So, I've been seriously stressing out about my future. Where I'll work next year, and in two years, and in ten years...
I went to a spa today, because my friend had a gift certificate and wanted me to go with her. I agreed to go before I lost my job, so my friend split the cost of my ticket with me, but it was still kinda pricey. So, what was Crystal thinking when she was getting a back massage with wonderfully smelling lotions? She was thinking, "I really shouldn't be spending this kind of money." And, you know... It's one thing to be wise with how you spend your money, but it's another thing to not be able to just CHILL OUT.
And listen to me; I sound like a spoiled brat. (Waaaa! I couldn't enjoy my day at the spaaa! Lifesuxerz11!) But, seriously, I've never done something like that before. And really... REALLY, I needed to relax.

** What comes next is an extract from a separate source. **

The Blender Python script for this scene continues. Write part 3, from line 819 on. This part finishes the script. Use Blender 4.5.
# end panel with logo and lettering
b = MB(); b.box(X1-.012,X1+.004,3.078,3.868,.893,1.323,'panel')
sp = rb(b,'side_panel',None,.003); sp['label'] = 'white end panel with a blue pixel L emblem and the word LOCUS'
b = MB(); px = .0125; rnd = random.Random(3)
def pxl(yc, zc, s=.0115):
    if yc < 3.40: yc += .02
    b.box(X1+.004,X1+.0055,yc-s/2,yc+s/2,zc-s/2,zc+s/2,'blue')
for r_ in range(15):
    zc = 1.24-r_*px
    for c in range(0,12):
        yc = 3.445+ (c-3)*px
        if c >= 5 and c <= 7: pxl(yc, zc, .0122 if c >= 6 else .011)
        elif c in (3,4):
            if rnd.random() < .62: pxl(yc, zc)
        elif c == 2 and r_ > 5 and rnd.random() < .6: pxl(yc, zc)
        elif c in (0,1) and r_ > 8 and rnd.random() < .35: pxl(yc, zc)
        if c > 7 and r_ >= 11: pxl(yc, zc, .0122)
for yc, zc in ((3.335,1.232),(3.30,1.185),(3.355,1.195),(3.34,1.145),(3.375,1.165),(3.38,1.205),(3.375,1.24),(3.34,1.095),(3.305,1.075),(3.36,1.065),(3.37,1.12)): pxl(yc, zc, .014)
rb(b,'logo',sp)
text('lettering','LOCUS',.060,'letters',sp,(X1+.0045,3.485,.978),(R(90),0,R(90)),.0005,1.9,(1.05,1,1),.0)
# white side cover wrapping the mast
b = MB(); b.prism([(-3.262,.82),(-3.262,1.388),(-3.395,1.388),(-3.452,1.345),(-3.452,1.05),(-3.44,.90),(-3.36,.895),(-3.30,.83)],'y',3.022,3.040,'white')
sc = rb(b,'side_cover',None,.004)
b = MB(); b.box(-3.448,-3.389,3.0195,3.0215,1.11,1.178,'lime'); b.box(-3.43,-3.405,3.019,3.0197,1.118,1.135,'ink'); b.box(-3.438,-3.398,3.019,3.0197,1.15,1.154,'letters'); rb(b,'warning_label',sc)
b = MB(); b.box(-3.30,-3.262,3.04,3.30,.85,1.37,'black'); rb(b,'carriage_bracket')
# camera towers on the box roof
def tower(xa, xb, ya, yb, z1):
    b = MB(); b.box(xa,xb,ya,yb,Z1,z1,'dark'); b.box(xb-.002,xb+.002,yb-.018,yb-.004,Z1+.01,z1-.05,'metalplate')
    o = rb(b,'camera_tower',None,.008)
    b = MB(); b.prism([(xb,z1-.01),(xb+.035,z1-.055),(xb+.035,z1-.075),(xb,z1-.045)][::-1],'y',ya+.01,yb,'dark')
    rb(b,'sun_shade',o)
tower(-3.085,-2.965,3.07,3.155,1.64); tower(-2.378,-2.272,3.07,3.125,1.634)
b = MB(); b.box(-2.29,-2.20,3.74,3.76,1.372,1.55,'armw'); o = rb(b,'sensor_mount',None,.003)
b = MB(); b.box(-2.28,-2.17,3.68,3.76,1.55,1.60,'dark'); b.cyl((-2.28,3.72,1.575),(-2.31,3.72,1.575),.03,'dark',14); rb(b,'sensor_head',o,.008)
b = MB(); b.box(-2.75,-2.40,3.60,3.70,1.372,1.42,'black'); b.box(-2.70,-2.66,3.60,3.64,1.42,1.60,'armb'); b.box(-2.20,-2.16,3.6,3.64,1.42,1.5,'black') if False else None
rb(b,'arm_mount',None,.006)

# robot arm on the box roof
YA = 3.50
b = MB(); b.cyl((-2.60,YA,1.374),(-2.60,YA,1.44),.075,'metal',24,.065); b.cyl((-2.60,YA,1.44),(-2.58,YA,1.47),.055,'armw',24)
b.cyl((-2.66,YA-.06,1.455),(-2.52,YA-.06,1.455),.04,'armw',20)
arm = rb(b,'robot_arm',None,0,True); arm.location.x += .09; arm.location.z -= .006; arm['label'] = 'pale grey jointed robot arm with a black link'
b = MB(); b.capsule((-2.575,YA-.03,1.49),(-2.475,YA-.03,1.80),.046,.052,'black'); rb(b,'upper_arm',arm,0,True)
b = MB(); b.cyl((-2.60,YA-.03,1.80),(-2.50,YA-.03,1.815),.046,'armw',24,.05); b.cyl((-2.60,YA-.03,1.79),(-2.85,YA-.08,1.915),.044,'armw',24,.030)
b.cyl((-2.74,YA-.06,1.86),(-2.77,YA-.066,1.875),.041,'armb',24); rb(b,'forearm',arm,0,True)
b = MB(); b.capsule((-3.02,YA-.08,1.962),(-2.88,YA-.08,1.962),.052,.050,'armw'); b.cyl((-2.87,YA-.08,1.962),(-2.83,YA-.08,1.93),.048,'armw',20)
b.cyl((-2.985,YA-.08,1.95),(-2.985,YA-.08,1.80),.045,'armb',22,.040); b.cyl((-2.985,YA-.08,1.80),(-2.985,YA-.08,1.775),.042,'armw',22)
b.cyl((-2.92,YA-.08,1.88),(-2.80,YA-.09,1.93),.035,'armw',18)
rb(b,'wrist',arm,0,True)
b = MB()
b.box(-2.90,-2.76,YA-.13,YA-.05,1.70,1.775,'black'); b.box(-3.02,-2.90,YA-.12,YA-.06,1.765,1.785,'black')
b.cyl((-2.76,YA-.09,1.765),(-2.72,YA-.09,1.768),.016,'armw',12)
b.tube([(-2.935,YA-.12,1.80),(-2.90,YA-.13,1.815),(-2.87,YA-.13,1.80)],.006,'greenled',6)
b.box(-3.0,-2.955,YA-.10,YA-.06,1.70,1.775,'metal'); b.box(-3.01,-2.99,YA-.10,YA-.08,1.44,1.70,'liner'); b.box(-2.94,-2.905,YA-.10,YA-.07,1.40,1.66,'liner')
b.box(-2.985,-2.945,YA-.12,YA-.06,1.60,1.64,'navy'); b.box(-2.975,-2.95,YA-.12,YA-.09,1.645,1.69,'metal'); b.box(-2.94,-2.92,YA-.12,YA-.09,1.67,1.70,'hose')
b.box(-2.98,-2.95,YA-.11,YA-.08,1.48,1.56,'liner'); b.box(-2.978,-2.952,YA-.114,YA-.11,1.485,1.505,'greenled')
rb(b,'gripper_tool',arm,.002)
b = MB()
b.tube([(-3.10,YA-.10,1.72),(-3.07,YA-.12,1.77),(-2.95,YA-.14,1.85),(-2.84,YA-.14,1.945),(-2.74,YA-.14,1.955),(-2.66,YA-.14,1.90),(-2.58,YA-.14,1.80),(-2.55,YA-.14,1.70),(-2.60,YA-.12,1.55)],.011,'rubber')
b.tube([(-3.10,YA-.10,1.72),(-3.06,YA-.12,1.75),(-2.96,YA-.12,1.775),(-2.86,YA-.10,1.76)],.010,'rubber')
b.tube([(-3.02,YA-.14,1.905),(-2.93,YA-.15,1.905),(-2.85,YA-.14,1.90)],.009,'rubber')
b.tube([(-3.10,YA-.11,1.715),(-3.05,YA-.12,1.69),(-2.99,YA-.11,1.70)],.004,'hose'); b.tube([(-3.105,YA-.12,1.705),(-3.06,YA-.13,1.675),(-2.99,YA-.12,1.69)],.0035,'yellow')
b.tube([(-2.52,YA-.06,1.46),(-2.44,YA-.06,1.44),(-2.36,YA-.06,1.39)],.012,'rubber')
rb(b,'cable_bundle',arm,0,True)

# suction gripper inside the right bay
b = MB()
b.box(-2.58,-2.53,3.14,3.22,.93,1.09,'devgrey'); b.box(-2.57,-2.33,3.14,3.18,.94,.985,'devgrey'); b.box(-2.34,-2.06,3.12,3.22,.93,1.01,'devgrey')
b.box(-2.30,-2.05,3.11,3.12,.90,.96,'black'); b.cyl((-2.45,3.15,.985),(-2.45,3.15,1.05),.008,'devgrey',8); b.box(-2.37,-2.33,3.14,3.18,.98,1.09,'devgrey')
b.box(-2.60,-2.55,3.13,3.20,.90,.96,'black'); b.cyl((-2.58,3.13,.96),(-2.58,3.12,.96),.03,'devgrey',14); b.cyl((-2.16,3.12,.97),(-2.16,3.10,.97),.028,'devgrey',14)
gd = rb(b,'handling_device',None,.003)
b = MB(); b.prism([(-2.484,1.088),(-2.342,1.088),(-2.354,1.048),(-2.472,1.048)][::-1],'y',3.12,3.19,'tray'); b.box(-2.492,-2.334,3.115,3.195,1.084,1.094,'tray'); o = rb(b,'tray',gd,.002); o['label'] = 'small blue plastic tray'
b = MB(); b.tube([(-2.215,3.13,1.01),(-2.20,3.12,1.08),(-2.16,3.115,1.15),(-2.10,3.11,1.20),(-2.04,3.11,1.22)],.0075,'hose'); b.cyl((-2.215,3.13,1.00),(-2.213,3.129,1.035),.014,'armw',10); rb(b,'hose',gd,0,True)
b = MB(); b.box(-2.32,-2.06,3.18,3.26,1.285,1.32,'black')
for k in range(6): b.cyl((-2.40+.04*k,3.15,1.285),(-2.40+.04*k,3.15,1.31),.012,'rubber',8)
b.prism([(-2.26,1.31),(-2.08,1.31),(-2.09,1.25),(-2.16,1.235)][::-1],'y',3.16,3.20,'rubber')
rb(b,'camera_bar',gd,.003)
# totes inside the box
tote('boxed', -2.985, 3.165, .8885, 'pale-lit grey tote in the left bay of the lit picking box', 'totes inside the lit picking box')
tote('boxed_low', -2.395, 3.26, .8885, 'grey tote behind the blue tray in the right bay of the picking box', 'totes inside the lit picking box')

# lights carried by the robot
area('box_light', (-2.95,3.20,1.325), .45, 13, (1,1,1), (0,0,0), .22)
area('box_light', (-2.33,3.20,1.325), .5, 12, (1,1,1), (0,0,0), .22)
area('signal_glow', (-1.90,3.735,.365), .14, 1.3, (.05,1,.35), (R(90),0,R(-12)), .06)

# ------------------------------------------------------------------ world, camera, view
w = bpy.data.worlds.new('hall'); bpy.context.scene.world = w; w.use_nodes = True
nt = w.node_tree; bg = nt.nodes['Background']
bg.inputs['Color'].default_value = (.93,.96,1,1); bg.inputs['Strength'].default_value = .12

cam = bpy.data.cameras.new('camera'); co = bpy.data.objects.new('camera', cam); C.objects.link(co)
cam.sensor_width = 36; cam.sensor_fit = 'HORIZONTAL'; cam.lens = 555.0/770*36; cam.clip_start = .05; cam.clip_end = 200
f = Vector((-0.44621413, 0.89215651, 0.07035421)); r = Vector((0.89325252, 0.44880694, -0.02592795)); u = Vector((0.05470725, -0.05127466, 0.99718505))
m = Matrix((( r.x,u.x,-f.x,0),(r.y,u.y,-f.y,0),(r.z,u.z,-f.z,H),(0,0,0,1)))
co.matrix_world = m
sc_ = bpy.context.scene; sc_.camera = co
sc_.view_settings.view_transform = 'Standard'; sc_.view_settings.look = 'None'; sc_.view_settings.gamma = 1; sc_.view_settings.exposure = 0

The truth is, I've been praying for the last week for some kind of direction. I don't know, maybe I was expecting God to send me an itinerary.
- Crystal's Life -
2006 : Work at X company
2007-2009 : Work at Y school district
-- August, 2007 : Meet future husband, named -----
-- February, 2008 : Move into own apartment in Z City
2010 : Travel back to Thailand... Live there for 5 years
etc...
But, no. I guess it doesn't work that way. I did, however, come to the following conclusion. It might not mean much to you if you don't believe in God (but I love you, anyway) and even if you do believe in God, you might say, "Really, Crystal? You're only just figuring this out?"
I will be what God has purposed me to be, and I will do what God has purposed me to do.
Right now, in this moment, I'm where I was meant to be. In the same way that I believe I went to a jr college for two years, instead of going to my school of choice, so that I would have the opportunity to meet the best friends I've ever had, I believe I was meant to lose my job. Why? Maybe so I'd start praying seriously again. Maybe so I'd start trusting God more. I think it will be clear to me in a year or two. On Monday, if I get a job, then that's where I should be. If not, then there's something else for me. I don't have to have everything all figured out, and everything doesn't have to work out perfectly in my mind.
I don't know how else to say it, but I feel more peaceful than I have in a very long time. I wasn't trying to make it happen, but I think my faith just got stronger.